Robert Santos

Daily Point of Light # 3228 Jun 20, 2006

Robert “Bob” Santos is the most publicly recognized spokesperson and leader of the movement that began in the 1970s to preserve Seattle’s Chinatown/International District (ID).

Santos is the son of Filipino immigrant Sammy Santos and in Indipino (Native American/Filipino) mother, Virginia Nicol. He was born in Seattle in 1934 and grew up in the city’s Chinatown. He served in the US Marines after high school in the early 1950s, and returned to Seattle in 1955 to work for Boeing. In the 1960s, Santos became involved in civil rights struggles through his involvement with the Catholic Church and the encouragement of Catholic Interracial Council co-founder Walt Hubbard. While working at the Catholic-run St. Peter Claver Center in the late 1960s, Santos was able to provide free meeting space to some of the most radical civil rights groups in the city, thereby helping facilitate a multiracial civil rights sensibility among Seattle activists by making the Center what he called “the Heart of the Struggle.” In 1969, he was elected President of Seattle’s Catholic Interracial Council.

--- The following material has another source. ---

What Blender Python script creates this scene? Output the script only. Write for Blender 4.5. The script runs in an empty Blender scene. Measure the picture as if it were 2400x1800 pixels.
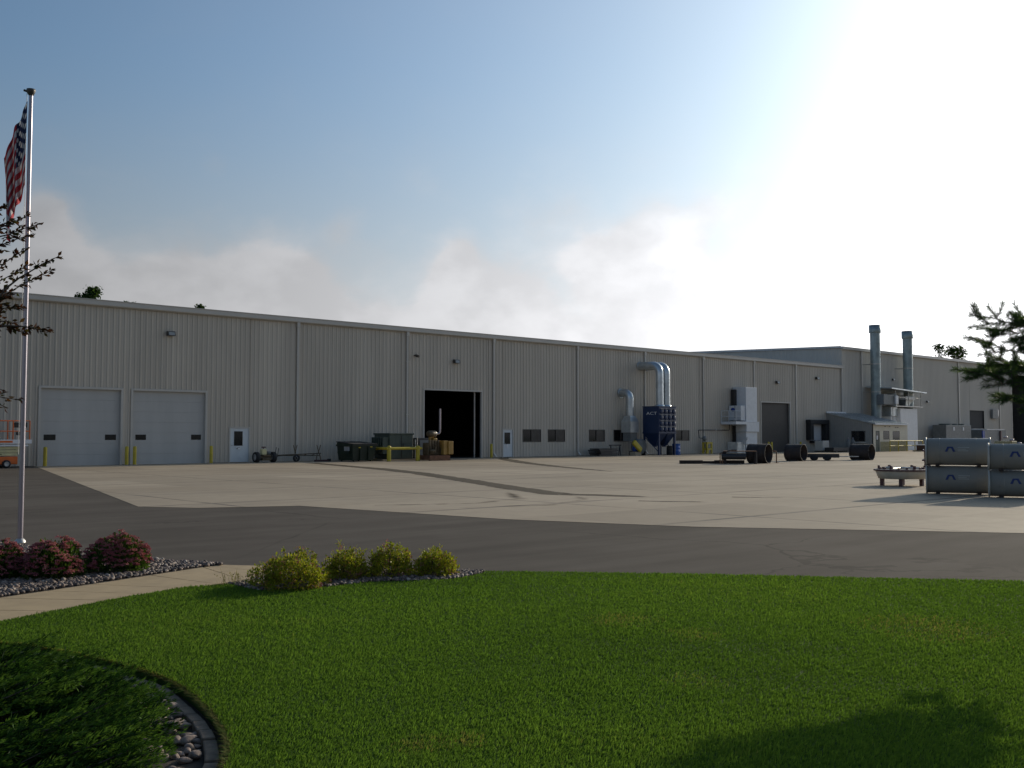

From 1972 to 1989, Santos served as Executive Director of Inter*Im (the International District Improvement Community Development Association). In this position, he was a pivotal liaison between community activists, private businesses, and government agencies in developing and overseeing ID preservation plans. The group’s agenda included increasing the ID’s affordable housing stock; preserving its culturally distinct small businesses; and providing the neighborhood a range of culturally appropriate social services, particularly for its Asian elderly. Through Santos’s leadership in the ID, he helped mentor a generation of young Asian activists in Seattle, earning him the nickname “Uncle Bob.”

Our ability to get the property owners and businesses to accept low-income housing was probably the greatest thing we could have done…Together we could bring vacant buildings back to life.

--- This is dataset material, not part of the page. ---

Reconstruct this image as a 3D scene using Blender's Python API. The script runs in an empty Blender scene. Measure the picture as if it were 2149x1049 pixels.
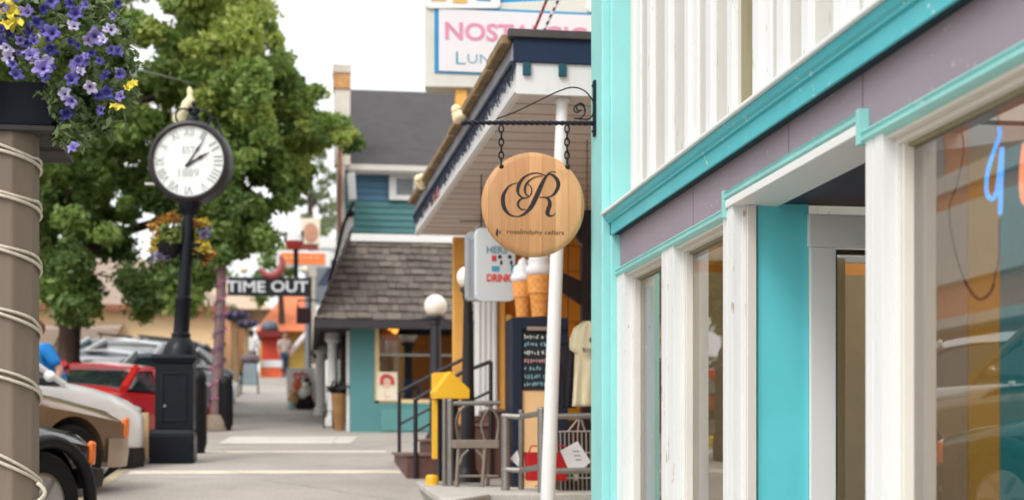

In 1982—along with leaders representing other communities of color Bernie Whitebear (Native American), Larry Gossett African-American), and Roberto Maestas (Latino)—Bob Santos co-founded the Minority Executive Director’s Coalition (MEDC). MEDC is a coalition of people of color dedicated to achieving equity and social justice in partnership with communities of color through advocacy, education and membership development. It is a rare organization that unifies people of color rather than divides them.

Santos also helped start many other community-based organizations such as the Denise Louie child Care Center, the Danny Woo Community Garden, and the International District Community Health Center. From 1989 to 1993, he oversaw the Seattle Chinatown/ International District Preservation Authority.

On April 14, 1994, US President Bill Clinton appointed Santos as the Housing and Urban Development (HUD) secretary’s representative for the Northwest-Alaska area, Region X. His sense of the power of “we” determined his decision to accept the position. When an outdoor encampment was closed down by the city, Santos created the Federal Building Shelter.

As he tells the story, he called the regional administrator for GSA. “Jay,” I said, “could we, uh, house some homeless people in the Federal Building?” Jay Pearson said what any sensible administrator would say, “Bob, you know all the security issues and Oklahoma, and…” Bob replied, “Yeah, I know all that stuff. But Jay, could you come down to the Federal Building? Let’s look at it.”

Jay came, and together they found a space that could meet the security issues. Bob set about selling the plan to the other building tenants. “I decided to do that first, before I tried to get an okay from headquarters. And it was a little tough. But finally they said, “Let’s try it.”

All that was left was to get federal approval. Bob told Secretary Cisneros: “We have a chance to do a very innovative program, to shelter some folks in our federal building. Who do I work with?”

There was a long pause. “Well, Uncle Bob, why don’t you work with Marilyn Davis?” I knew I had it. He didn’t say no, and he didn’t say we had to [jump through the Appropriations hoop]. Twenty spots. That isn’t much. But more important we’ve set a precedent for other federal office buildings to shelter homeless people.

In 2002, Santos published an autobiography—Humbows, not Hotdogs!: Memoirs of a Savvy Asian American Activist—which is also an important source of information about the multiracial coalitions that comprised Seattle’s civil rights movements in the late 1960s and 1970s. Soon after the book’s publication, he returned to his position as Executive Director of Inter*Im. In spring 2006 he will step down from the nonprofit group that he led to revitalize the International District.